Recorded data:
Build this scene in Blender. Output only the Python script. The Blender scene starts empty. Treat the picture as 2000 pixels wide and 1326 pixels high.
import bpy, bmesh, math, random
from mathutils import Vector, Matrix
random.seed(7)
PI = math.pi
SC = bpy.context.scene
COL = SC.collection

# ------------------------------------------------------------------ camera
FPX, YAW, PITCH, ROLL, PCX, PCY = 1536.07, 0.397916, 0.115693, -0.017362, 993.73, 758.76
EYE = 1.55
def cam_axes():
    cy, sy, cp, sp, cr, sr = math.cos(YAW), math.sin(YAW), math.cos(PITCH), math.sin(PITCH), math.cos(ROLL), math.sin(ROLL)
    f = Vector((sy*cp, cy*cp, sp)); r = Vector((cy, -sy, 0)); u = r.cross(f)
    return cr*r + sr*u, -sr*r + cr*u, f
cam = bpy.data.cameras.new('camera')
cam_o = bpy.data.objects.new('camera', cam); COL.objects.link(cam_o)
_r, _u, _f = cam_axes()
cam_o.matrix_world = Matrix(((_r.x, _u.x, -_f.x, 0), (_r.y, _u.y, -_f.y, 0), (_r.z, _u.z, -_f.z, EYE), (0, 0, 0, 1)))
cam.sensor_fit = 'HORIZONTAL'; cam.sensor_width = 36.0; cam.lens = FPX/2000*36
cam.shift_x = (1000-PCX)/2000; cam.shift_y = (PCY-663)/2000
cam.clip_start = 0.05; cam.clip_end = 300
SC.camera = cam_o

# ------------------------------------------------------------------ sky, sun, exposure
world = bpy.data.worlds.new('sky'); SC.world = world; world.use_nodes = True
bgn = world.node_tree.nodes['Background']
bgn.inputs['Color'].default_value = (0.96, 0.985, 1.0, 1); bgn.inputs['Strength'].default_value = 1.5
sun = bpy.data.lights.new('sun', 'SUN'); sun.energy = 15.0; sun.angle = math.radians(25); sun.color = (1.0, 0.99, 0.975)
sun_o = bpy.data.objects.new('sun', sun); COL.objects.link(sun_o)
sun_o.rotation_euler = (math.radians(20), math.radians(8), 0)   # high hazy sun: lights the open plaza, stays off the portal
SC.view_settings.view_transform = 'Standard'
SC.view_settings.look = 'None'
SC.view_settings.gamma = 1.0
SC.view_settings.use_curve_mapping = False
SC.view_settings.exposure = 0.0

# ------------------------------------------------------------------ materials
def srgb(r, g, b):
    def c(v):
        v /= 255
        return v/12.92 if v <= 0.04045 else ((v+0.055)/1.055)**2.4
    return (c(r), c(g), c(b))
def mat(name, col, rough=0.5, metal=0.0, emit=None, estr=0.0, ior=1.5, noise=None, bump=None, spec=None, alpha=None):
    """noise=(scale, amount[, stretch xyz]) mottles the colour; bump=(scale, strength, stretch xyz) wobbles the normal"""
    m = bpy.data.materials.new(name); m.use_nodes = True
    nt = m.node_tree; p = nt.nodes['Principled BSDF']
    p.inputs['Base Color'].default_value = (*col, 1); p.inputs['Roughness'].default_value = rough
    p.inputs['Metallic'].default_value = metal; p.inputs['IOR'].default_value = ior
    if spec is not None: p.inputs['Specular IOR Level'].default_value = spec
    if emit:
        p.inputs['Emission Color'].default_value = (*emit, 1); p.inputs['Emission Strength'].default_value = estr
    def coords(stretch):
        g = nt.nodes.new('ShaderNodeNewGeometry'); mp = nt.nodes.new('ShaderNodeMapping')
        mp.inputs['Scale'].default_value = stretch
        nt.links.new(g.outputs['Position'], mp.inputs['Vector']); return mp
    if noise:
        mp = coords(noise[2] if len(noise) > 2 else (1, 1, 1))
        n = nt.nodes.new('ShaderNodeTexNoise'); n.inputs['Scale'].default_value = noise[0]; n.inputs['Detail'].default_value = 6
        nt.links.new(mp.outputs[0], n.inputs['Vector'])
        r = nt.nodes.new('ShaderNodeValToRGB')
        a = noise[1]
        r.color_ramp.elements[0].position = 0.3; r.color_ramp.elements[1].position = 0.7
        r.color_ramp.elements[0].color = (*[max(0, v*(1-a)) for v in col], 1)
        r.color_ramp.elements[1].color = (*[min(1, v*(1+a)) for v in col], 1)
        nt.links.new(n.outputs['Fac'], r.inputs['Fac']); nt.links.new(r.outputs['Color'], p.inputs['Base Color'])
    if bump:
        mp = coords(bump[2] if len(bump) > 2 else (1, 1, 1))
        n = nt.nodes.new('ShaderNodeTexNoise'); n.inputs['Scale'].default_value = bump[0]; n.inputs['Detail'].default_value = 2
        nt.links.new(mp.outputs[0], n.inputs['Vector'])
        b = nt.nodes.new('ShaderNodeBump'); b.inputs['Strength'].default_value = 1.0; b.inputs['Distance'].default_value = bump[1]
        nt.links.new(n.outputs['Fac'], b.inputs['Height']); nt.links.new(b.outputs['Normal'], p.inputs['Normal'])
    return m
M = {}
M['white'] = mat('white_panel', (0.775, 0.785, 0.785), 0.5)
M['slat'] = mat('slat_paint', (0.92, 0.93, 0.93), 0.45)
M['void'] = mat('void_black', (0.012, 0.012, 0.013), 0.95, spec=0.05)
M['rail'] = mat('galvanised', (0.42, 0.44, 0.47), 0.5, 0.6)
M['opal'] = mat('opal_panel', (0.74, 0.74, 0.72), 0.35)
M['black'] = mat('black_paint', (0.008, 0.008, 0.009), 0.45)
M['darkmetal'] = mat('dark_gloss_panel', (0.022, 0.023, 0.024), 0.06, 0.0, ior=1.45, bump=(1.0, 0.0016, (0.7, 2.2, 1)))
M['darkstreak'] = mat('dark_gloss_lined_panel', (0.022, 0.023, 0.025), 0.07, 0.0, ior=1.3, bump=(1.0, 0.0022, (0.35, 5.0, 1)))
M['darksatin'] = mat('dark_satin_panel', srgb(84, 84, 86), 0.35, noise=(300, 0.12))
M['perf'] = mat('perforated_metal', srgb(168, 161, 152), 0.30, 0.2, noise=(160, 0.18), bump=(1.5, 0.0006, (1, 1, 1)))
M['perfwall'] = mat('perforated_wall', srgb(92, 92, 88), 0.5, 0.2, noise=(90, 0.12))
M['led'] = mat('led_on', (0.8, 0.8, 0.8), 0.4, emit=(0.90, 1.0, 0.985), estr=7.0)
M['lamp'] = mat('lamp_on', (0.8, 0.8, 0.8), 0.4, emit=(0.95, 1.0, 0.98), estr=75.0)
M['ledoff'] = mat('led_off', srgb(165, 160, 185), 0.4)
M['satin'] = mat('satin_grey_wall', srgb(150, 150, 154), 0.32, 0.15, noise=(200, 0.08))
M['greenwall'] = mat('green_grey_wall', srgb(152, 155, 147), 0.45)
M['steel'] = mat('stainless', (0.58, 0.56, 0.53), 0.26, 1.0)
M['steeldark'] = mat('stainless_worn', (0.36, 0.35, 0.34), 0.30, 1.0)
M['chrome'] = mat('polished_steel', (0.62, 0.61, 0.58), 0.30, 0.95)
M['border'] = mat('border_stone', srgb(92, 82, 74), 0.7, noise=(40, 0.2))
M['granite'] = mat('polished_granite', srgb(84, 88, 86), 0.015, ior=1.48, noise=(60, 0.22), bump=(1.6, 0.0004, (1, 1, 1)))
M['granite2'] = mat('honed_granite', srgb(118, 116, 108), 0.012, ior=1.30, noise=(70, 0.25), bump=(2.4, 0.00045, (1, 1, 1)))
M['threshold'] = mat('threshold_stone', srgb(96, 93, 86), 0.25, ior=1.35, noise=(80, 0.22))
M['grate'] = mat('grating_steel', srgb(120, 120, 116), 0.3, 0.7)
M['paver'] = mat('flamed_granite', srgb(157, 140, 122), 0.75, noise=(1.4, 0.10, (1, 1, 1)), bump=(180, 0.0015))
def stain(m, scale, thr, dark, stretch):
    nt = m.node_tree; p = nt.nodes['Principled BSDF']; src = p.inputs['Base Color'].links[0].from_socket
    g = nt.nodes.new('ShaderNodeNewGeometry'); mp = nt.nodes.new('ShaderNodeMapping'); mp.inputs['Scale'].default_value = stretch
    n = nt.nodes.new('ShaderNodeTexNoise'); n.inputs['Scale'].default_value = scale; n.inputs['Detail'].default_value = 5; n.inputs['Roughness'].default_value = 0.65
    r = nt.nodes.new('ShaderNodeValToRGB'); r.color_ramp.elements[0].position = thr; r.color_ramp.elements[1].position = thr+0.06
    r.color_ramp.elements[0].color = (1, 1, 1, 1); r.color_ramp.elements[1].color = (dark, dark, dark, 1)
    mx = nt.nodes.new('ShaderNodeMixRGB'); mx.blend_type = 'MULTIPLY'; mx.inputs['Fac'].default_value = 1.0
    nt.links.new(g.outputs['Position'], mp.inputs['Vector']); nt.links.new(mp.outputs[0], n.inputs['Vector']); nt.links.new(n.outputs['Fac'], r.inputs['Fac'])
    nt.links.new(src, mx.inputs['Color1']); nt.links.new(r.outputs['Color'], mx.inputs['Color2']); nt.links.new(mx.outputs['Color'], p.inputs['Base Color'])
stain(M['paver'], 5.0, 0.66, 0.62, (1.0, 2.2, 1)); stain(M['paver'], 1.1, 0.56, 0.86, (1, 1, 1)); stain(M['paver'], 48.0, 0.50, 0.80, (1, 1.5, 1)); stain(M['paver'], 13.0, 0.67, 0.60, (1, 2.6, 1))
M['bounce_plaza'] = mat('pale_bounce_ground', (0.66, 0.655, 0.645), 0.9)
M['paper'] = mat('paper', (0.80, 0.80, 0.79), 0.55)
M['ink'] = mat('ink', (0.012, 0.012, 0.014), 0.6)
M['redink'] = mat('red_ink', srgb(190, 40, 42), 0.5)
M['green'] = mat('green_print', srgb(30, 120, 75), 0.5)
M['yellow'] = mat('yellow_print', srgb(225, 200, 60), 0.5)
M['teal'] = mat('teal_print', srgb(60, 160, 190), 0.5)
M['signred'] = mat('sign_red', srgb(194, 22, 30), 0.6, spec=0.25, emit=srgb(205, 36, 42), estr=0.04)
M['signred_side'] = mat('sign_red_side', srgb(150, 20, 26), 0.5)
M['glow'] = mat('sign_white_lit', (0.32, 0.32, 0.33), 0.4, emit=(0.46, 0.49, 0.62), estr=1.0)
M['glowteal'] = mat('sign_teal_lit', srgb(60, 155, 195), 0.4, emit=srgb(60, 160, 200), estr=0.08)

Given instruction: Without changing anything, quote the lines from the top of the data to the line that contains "SC.camera = cam_o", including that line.

Response:
Build this scene in Blender. Output only the Python script. The Blender scene starts empty. Treat the picture as 2000 pixels wide and 1326 pixels high.
import bpy, bmesh, math, random
from mathutils import Vector, Matrix
random.seed(7)
PI = math.pi
SC = bpy.context.scene
COL = SC.collection

# ------------------------------------------------------------------ camera
FPX, YAW, PITCH, ROLL, PCX, PCY = 1536.07, 0.397916, 0.115693, -0.017362, 993.73, 758.76
EYE = 1.55
def cam_axes():
    cy, sy, cp, sp, cr, sr = math.cos(YAW), math.sin(YAW), math.cos(PITCH), math.sin(PITCH), math.cos(ROLL), math.sin(ROLL)
    f = Vector((sy*cp, cy*cp, sp)); r = Vector((cy, -sy, 0)); u = r.cross(f)
    return cr*r + sr*u, -sr*r + cr*u, f
cam = bpy.data.cameras.new('camera')
cam_o = bpy.data.objects.new('camera', cam); COL.objects.link(cam_o)
_r, _u, _f = cam_axes()
cam_o.matrix_world = Matrix(((_r.x, _u.x, -_f.x, 0), (_r.y, _u.y, -_f.y, 0), (_r.z, _u.z, -_f.z, EYE), (0, 0, 0, 1)))
cam.sensor_fit = 'HORIZONTAL'; cam.sensor_width = 36.0; cam.lens = FPX/2000*36
cam.shift_x = (1000-PCX)/2000; cam.shift_y = (PCY-663)/2000
cam.clip_start = 0.05; cam.clip_end = 300
SC.camera = cam_o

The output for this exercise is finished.